> Set exercise:
Word for word, restate the lines from the start of the data below through the line containing "vacuum pads', 'channel')".

> Raw data:
■ ■ ■ ■ ■ ■ ■

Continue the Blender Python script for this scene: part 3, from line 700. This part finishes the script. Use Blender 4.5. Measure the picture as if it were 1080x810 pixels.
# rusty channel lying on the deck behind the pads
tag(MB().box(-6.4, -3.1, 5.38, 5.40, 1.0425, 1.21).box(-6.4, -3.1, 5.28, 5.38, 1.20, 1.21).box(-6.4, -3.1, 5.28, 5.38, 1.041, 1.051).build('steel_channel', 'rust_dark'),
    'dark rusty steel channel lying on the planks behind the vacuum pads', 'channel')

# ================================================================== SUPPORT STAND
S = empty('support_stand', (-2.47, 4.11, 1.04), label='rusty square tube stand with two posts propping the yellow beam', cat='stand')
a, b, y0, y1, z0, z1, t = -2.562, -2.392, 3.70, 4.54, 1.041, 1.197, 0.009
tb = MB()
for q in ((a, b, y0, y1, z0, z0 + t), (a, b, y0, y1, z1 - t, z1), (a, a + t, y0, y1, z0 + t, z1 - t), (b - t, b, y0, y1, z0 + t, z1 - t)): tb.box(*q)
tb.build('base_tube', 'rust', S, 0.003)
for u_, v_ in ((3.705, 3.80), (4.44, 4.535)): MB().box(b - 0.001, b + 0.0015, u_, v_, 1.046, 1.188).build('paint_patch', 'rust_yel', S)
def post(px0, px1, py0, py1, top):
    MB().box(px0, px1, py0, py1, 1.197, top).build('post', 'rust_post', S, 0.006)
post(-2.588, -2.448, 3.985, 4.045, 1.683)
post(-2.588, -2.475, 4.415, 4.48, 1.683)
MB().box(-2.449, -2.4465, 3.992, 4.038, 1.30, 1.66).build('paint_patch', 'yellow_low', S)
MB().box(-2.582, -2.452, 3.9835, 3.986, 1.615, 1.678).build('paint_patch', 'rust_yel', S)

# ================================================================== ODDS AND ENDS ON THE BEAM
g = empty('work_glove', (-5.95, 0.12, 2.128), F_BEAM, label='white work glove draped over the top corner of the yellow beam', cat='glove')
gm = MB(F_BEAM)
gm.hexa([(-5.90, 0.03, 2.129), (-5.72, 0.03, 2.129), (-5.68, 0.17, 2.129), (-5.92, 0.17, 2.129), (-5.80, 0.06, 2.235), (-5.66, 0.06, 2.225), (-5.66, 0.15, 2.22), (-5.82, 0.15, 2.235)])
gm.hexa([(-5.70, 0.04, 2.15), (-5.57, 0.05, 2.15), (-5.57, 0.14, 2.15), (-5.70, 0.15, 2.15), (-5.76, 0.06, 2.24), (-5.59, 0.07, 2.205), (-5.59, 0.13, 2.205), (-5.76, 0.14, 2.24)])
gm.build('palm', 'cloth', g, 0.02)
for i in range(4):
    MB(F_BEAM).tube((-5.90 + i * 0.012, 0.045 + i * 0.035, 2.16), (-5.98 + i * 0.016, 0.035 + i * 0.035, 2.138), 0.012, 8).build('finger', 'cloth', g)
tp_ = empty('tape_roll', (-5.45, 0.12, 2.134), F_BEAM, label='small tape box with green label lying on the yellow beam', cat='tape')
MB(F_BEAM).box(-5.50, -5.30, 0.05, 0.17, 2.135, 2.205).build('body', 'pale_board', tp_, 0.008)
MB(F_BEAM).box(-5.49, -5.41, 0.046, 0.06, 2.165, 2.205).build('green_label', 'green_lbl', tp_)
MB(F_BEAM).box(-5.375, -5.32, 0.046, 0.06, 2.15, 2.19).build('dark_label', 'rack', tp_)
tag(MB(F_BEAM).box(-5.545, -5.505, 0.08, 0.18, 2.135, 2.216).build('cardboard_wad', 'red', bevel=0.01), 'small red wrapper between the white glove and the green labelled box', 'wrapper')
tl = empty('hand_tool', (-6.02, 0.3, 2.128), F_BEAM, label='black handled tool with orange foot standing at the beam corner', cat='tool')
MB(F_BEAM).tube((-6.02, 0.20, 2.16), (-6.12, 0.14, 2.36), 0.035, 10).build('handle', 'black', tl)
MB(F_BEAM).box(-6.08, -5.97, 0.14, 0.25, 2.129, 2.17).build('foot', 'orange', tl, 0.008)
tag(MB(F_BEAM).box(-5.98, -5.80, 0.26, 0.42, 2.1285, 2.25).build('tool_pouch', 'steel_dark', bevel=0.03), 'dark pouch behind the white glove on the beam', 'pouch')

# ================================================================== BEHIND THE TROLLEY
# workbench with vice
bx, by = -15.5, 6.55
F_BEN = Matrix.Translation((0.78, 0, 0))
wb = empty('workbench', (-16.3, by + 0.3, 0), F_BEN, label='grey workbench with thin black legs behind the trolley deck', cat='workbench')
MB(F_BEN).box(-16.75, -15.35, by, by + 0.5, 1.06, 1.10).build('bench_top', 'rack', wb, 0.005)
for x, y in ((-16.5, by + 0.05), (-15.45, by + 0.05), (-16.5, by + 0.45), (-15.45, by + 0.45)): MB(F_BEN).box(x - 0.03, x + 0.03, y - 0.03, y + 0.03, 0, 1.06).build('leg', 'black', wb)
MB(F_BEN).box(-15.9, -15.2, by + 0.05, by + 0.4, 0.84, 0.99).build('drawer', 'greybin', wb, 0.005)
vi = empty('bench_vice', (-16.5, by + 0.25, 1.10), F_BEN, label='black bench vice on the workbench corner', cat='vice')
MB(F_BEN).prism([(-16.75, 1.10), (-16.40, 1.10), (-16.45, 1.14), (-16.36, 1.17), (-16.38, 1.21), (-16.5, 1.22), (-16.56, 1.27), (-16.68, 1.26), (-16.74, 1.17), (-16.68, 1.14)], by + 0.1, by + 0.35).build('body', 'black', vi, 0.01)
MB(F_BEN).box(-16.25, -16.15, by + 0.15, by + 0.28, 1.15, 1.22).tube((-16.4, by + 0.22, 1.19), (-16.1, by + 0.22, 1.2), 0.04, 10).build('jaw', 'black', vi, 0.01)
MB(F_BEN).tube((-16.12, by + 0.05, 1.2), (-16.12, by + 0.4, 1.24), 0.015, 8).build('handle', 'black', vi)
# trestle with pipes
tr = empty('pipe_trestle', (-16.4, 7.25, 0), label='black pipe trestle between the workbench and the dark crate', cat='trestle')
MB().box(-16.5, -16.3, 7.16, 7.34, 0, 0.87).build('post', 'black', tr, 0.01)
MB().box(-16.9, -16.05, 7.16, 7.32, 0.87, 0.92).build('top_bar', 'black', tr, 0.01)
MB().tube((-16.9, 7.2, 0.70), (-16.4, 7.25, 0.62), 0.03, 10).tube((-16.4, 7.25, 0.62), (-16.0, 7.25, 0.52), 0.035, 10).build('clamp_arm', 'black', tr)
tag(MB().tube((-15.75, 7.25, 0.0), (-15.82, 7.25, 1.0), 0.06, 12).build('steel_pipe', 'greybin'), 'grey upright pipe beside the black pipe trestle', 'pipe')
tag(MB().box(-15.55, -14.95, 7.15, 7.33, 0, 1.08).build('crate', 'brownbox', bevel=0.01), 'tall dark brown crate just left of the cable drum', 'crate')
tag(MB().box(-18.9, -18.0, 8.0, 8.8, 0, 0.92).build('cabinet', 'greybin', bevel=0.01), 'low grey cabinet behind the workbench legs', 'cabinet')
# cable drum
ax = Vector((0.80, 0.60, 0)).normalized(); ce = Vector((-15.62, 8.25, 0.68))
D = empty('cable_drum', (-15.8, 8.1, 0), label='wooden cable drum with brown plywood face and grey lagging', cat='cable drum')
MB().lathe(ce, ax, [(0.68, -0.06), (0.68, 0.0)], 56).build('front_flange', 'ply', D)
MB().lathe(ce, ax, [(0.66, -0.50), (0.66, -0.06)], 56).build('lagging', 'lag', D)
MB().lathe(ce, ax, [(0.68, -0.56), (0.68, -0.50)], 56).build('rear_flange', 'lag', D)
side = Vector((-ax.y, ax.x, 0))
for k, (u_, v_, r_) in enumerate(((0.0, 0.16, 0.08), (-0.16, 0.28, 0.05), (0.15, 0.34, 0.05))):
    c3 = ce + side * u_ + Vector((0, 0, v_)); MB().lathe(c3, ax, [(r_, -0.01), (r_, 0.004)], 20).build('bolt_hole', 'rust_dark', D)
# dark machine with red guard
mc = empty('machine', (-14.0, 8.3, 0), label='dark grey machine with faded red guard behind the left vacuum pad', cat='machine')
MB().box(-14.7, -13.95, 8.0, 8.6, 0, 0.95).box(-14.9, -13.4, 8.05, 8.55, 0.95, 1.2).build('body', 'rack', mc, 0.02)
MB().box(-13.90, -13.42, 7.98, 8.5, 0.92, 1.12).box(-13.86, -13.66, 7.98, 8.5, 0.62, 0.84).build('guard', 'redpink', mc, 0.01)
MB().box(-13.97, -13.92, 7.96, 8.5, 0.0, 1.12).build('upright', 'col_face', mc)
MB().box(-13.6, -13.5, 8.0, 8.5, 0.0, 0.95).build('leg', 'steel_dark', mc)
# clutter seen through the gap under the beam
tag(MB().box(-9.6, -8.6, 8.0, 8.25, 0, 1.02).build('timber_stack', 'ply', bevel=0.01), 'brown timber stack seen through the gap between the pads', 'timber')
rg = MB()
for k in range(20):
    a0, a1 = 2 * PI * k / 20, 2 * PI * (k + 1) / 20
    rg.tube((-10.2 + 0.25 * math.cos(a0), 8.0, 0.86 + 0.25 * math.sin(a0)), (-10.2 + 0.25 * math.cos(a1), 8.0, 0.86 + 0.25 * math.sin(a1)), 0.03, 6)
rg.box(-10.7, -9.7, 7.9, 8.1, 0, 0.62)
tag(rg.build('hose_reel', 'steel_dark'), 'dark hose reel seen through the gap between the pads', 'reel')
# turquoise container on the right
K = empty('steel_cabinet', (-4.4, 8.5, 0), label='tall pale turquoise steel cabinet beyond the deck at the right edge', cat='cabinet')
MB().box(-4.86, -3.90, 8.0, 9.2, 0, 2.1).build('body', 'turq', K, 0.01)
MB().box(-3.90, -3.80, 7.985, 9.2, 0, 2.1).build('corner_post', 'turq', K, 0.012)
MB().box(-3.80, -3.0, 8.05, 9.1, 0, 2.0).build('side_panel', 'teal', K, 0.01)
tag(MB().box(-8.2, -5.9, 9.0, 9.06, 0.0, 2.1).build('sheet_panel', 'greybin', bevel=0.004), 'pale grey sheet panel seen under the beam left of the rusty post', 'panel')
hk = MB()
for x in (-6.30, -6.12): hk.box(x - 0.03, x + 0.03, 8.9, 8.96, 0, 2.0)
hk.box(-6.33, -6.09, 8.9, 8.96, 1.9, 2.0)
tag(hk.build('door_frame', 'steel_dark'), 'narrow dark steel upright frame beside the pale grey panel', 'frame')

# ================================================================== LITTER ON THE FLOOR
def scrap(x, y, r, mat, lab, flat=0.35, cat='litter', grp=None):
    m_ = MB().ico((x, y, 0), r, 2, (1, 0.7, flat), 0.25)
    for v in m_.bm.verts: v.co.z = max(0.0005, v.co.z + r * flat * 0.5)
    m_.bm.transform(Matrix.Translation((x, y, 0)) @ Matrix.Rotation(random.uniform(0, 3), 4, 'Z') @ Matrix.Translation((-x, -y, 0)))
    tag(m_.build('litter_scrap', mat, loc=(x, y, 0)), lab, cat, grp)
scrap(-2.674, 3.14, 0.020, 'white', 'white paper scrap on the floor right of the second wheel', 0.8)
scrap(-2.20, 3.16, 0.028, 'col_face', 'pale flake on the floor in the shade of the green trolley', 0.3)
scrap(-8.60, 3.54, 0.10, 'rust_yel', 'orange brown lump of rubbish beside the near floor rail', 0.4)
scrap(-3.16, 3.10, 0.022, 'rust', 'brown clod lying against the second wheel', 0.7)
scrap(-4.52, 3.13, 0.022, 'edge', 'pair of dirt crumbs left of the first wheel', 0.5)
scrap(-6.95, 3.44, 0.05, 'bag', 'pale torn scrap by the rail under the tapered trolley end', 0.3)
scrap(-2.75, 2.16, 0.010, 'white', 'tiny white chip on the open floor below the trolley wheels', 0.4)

■ ■ ■ ■ ■ ■ ■

> Expected output:
Continue the Blender Python script for this scene: part 3, from line 700. This part finishes the script. Use Blender 4.5. Measure the picture as if it were 1080x810 pixels.
# rusty channel lying on the deck behind the pads
tag(MB().box(-6.4, -3.1, 5.38, 5.40, 1.0425, 1.21).box(-6.4, -3.1, 5.28, 5.38, 1.20, 1.21).box(-6.4, -3.1, 5.28, 5.38, 1.041, 1.051).build('steel_channel', 'rust_dark'),
    'dark rusty steel channel lying on the planks behind the vacuum pads', 'channel')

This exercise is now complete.